● **Task to complete**:
Copy exactly, please, the lines of the data from its start through the line containing "PI = math.pi".

● **Data section**:
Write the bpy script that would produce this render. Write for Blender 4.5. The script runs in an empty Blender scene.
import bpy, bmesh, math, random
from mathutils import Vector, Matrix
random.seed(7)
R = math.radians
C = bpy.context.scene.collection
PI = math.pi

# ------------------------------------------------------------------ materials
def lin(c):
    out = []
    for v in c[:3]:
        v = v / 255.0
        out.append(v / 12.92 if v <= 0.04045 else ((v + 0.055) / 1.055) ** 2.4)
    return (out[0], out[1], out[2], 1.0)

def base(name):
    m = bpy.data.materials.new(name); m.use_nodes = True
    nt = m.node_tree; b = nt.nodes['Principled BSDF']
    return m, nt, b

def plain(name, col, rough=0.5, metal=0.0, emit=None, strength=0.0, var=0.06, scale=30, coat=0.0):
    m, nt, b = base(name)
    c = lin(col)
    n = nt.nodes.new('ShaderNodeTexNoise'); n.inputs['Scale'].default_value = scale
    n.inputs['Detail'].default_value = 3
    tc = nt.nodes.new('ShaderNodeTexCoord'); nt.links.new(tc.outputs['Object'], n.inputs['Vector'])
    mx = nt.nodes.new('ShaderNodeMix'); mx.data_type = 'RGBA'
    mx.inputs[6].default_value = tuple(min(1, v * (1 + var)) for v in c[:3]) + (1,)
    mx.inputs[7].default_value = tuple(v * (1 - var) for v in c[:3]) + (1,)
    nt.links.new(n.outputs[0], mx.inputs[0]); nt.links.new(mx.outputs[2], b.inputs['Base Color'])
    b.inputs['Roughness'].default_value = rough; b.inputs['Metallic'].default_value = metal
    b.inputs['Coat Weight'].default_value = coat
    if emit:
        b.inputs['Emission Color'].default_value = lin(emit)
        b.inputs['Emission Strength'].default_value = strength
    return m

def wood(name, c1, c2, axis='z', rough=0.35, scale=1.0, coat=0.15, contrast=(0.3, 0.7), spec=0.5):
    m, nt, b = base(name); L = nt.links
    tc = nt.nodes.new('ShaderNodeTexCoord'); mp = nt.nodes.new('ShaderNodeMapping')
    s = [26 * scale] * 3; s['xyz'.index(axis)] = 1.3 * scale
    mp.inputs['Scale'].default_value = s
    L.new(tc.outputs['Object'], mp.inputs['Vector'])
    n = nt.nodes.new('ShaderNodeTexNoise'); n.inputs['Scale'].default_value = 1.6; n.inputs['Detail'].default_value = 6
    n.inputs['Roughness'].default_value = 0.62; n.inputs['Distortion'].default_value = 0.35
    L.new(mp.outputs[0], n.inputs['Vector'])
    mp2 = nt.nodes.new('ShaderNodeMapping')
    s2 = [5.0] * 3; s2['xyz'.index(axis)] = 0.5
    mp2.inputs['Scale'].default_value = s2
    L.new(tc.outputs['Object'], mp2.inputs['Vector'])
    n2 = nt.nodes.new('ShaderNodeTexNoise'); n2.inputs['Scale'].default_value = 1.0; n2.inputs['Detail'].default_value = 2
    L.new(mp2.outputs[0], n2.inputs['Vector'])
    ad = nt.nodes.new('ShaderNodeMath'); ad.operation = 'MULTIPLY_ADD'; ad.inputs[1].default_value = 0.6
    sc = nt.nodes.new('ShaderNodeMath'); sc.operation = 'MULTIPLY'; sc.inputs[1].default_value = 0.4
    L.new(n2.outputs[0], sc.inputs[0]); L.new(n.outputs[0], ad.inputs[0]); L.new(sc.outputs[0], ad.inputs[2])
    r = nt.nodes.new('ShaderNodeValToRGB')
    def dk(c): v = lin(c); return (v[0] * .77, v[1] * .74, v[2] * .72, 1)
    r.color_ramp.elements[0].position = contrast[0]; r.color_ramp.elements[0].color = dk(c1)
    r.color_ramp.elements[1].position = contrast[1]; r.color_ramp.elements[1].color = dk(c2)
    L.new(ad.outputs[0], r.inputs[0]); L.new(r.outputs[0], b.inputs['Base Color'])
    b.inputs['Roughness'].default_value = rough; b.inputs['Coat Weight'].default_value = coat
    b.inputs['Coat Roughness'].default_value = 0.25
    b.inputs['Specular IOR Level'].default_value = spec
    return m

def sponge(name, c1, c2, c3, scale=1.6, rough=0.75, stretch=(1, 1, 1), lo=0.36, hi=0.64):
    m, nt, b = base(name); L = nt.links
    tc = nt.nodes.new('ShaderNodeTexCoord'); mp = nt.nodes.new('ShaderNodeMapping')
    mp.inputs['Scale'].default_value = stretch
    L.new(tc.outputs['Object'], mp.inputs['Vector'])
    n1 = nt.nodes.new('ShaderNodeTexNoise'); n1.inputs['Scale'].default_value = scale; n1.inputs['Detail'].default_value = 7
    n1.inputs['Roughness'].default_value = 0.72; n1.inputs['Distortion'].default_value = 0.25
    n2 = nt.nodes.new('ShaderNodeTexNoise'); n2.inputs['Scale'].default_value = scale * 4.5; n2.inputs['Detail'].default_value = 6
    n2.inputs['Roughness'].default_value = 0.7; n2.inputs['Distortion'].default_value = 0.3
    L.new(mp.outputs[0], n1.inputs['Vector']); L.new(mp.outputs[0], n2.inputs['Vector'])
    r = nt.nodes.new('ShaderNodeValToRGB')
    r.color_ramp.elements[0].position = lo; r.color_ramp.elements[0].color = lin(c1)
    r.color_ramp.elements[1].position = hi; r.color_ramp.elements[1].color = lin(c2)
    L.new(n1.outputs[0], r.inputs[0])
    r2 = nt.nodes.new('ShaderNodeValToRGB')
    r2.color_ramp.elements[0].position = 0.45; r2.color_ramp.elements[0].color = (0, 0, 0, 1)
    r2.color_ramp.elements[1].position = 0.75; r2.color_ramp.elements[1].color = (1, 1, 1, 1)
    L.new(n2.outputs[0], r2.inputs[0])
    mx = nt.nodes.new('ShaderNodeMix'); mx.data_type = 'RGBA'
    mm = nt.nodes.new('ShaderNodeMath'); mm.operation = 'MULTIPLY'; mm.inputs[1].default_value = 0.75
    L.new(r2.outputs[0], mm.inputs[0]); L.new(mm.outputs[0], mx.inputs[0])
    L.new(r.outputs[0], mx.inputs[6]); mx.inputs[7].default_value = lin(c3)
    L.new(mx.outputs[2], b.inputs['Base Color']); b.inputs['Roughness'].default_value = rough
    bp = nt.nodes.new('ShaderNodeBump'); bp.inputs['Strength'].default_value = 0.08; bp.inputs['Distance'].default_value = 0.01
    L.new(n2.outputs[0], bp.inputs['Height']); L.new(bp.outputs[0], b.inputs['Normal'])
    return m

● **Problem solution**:
Write the bpy script that would produce this render. Write for Blender 4.5. The script runs in an empty Blender scene.
import bpy, bmesh, math, random
from mathutils import Vector, Matrix
random.seed(7)
R = math.radians
C = bpy.context.scene.collection
PI = math.pi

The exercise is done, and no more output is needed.